* EXERCISE BRIEF
Gather, from the listing beneath this task, every line holding the string "scene".
=== DATA LISTING ===
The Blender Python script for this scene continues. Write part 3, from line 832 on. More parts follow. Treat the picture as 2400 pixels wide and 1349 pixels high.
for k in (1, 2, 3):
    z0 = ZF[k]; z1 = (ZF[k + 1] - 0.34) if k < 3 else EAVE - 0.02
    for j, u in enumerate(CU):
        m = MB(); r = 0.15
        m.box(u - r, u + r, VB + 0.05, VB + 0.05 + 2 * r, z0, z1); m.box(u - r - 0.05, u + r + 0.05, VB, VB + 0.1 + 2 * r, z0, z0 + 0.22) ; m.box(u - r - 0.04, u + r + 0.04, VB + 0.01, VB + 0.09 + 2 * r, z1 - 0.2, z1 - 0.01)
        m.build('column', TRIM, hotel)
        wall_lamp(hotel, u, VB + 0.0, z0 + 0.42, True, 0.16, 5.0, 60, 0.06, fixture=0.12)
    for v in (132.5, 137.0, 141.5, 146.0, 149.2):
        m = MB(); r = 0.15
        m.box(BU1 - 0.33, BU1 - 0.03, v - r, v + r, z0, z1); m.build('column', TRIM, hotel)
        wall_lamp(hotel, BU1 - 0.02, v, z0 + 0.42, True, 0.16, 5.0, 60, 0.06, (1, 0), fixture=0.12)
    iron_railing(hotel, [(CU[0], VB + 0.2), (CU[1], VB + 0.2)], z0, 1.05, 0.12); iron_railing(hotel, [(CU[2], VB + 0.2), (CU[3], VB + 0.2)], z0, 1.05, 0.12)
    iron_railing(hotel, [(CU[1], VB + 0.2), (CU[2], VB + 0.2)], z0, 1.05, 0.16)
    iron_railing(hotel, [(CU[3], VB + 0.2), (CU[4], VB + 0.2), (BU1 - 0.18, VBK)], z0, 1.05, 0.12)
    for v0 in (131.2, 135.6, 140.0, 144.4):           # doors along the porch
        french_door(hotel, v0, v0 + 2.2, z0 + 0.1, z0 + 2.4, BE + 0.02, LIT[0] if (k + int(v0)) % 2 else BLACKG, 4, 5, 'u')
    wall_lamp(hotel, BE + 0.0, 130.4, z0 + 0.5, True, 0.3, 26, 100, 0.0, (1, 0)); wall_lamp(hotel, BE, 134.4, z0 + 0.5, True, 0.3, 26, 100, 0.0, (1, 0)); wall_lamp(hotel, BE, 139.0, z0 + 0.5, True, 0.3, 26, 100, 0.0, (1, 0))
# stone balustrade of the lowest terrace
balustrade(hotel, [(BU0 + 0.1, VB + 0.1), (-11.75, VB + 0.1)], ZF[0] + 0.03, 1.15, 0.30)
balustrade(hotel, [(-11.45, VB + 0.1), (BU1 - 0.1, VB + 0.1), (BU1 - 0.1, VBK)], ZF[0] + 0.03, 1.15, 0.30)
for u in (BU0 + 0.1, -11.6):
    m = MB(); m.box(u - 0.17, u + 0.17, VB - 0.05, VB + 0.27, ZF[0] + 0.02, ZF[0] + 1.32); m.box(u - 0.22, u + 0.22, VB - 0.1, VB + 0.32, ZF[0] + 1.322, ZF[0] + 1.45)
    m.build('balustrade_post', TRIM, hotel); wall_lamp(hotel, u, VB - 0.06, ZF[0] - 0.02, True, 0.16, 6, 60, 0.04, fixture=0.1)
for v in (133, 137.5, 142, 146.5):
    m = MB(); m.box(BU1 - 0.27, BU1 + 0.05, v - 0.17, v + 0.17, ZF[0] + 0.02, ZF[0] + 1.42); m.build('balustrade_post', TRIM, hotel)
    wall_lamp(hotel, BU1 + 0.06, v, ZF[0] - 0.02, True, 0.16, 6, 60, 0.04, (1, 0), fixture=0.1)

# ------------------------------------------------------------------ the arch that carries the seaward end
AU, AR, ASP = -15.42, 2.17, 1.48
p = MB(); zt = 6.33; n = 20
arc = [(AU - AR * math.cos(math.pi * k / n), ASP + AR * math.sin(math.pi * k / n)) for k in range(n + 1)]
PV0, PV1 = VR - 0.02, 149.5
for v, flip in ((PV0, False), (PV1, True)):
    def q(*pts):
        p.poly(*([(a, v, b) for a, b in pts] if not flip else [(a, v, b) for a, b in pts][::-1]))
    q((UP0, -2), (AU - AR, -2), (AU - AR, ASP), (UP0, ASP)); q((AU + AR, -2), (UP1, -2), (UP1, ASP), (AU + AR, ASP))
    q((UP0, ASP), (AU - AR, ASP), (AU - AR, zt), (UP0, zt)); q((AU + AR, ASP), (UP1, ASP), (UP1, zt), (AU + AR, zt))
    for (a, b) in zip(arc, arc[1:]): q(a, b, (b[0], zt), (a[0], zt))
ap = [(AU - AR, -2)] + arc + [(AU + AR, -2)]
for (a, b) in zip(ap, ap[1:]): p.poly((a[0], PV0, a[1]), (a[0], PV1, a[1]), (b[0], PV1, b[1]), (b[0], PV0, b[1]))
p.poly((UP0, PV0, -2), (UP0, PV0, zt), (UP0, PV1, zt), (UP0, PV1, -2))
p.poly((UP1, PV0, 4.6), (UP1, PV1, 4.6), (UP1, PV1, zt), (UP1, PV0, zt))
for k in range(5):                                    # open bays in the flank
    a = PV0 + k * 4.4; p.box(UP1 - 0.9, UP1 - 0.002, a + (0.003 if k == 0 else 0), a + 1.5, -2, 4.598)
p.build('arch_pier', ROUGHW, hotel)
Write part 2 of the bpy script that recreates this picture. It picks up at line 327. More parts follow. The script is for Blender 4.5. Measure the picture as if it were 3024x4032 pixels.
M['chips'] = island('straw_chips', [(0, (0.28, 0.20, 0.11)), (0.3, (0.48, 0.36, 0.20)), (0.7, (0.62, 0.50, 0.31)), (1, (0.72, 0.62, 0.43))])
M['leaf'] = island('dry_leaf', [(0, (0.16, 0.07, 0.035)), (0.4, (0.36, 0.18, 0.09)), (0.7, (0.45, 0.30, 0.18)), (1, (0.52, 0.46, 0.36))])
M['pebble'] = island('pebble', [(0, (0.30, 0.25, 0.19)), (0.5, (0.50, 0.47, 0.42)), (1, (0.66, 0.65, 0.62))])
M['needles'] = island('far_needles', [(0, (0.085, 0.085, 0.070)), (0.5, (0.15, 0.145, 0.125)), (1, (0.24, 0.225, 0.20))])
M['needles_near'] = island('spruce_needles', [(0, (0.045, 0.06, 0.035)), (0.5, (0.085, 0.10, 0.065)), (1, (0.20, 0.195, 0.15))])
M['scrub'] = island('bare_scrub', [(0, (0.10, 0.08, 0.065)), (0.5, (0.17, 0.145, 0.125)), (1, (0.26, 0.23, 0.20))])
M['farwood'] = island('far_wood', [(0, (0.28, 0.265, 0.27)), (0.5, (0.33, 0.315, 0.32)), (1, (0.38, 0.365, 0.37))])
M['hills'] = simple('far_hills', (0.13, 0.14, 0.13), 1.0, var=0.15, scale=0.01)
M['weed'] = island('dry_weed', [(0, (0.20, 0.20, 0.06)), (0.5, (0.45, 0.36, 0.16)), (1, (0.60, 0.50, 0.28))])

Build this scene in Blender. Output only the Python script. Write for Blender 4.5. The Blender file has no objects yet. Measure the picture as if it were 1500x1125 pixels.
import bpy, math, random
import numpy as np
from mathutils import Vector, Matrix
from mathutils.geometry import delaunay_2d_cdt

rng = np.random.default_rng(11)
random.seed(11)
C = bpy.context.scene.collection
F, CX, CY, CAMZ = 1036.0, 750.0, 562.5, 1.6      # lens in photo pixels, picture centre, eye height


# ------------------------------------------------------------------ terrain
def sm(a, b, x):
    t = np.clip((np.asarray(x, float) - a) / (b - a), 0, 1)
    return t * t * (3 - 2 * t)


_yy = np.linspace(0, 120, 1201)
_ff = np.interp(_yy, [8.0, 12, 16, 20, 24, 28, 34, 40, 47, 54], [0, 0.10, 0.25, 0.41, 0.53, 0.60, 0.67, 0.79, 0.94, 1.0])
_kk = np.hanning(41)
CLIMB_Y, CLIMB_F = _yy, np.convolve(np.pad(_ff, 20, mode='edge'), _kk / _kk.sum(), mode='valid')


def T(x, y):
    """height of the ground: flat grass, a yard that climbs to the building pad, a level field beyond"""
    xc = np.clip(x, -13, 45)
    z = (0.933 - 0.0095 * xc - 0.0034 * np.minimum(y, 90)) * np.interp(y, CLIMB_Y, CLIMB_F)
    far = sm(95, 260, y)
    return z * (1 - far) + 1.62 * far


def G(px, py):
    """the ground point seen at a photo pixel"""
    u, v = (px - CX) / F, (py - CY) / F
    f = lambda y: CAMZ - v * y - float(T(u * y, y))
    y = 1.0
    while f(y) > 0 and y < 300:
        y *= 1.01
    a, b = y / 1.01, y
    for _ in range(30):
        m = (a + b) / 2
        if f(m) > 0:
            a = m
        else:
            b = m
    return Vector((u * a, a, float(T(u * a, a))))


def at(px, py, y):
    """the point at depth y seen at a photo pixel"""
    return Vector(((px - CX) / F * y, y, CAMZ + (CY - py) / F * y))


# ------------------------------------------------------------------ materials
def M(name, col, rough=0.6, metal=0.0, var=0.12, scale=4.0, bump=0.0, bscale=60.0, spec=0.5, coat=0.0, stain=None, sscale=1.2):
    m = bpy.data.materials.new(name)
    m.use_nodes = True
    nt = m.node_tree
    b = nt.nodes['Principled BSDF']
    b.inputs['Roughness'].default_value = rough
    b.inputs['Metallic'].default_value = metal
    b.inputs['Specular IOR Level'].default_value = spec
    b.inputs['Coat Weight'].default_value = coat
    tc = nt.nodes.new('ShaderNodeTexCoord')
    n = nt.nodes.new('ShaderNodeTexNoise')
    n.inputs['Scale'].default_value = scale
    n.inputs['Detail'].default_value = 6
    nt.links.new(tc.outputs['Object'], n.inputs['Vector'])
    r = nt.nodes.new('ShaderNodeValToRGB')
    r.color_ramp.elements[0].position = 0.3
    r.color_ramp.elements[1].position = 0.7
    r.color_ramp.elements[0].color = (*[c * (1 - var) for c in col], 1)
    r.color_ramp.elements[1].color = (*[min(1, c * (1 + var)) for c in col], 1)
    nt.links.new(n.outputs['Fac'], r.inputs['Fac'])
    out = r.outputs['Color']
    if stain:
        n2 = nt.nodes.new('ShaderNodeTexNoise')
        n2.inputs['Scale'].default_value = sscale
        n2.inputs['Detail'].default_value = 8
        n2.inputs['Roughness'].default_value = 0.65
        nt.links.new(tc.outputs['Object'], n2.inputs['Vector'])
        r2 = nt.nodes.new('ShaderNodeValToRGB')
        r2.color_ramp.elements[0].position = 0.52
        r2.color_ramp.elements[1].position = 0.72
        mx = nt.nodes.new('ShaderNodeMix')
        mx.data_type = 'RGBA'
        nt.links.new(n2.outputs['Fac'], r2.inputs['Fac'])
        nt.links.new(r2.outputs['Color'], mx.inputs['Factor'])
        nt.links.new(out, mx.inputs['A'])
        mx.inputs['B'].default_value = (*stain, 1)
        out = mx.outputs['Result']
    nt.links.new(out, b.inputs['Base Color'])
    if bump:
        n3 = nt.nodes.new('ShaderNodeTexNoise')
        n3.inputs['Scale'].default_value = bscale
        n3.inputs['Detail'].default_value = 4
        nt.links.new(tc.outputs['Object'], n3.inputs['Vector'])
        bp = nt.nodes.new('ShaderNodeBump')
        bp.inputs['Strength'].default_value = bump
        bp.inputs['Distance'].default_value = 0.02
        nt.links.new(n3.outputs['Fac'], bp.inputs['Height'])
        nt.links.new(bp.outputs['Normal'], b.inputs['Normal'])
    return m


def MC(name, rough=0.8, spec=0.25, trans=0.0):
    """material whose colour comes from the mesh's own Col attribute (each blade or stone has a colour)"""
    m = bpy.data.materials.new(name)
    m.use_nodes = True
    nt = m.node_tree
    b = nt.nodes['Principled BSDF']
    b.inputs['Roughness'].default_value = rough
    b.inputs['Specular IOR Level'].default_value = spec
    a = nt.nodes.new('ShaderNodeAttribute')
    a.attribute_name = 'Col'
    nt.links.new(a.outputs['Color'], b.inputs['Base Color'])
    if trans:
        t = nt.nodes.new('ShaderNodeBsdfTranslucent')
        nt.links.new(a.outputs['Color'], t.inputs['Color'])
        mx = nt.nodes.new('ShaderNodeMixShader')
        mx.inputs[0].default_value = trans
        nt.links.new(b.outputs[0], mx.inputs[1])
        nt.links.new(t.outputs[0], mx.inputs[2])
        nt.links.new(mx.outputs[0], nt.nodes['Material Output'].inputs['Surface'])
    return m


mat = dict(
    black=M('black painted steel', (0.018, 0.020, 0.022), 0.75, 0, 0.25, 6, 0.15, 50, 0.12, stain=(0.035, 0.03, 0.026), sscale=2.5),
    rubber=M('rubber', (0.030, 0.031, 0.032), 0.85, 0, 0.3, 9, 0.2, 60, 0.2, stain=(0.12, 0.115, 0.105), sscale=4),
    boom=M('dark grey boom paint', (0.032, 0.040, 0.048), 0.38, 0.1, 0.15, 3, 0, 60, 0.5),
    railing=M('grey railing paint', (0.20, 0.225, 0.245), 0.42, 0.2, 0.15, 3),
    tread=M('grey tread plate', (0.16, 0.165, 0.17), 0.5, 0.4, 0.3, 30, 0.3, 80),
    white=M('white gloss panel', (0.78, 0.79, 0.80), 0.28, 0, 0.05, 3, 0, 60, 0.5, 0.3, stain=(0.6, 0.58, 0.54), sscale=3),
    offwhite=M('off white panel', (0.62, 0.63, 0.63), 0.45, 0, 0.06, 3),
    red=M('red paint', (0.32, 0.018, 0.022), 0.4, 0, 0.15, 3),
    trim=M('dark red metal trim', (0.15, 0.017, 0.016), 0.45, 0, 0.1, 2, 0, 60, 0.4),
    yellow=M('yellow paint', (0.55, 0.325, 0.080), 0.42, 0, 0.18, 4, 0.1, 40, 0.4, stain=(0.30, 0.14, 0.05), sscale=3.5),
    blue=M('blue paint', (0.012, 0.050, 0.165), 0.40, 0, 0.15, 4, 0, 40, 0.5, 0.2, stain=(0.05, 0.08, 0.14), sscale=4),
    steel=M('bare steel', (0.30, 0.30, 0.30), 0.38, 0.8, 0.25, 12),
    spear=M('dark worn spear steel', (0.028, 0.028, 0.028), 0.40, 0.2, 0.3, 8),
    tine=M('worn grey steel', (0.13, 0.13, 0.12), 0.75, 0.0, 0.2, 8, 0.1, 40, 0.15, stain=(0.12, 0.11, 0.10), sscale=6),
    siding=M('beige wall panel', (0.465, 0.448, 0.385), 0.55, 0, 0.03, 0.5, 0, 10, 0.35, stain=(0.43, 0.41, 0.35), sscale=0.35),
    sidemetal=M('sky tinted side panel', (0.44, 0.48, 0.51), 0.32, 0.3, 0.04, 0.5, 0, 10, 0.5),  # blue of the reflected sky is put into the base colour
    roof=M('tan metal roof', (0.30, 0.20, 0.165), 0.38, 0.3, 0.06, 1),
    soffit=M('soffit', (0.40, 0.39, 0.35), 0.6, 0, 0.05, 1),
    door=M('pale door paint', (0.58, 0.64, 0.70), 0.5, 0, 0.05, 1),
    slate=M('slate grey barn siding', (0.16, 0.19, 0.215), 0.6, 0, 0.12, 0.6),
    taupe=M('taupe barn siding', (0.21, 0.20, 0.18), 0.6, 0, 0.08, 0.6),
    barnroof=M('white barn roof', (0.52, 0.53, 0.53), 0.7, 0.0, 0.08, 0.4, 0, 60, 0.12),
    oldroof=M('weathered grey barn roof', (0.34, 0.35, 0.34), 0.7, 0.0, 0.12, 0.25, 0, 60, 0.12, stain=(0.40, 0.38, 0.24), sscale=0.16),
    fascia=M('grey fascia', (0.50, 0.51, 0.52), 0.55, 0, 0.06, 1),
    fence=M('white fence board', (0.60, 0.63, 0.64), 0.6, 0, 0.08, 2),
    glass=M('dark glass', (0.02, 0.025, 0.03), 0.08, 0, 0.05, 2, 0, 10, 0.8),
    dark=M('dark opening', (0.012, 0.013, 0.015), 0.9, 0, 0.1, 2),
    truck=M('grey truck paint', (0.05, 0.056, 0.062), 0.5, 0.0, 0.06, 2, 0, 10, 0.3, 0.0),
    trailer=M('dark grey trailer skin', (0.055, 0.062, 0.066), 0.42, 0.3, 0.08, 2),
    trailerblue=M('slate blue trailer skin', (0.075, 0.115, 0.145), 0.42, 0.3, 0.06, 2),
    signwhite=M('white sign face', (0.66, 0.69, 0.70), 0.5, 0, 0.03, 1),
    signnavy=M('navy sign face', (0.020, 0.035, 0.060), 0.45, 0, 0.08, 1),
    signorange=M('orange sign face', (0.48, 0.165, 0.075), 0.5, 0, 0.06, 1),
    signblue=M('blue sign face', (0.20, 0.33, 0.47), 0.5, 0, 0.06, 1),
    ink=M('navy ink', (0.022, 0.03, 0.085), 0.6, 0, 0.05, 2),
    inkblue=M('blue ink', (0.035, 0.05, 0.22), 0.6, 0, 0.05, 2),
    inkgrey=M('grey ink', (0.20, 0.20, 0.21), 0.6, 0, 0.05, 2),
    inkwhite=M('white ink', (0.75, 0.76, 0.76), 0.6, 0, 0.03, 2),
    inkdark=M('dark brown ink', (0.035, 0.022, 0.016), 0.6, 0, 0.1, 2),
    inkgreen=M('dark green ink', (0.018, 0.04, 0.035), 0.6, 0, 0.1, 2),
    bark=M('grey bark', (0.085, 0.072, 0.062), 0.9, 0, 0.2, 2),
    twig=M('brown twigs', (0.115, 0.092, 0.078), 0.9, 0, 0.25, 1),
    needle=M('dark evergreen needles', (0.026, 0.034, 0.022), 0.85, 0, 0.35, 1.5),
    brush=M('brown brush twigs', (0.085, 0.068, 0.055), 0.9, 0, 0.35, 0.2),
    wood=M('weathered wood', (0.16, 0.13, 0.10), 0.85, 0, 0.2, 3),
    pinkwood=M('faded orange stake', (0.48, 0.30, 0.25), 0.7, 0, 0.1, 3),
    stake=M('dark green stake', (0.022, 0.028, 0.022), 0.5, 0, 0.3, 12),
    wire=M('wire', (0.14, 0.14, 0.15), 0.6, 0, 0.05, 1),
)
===
* TASK SOLUTION
The Blender Python script for this scene continues. Write part 3, from line 832 on. More parts follow. Treat the picture as 2400 pixels wide and 1349 pixels high.
Build this scene in Blender. Output only the Python script. Write for Blender 4.5. The Blender file has no objects yet. Measure the picture as if it were 1500x1125 pixels.
C = bpy.context.scene.collection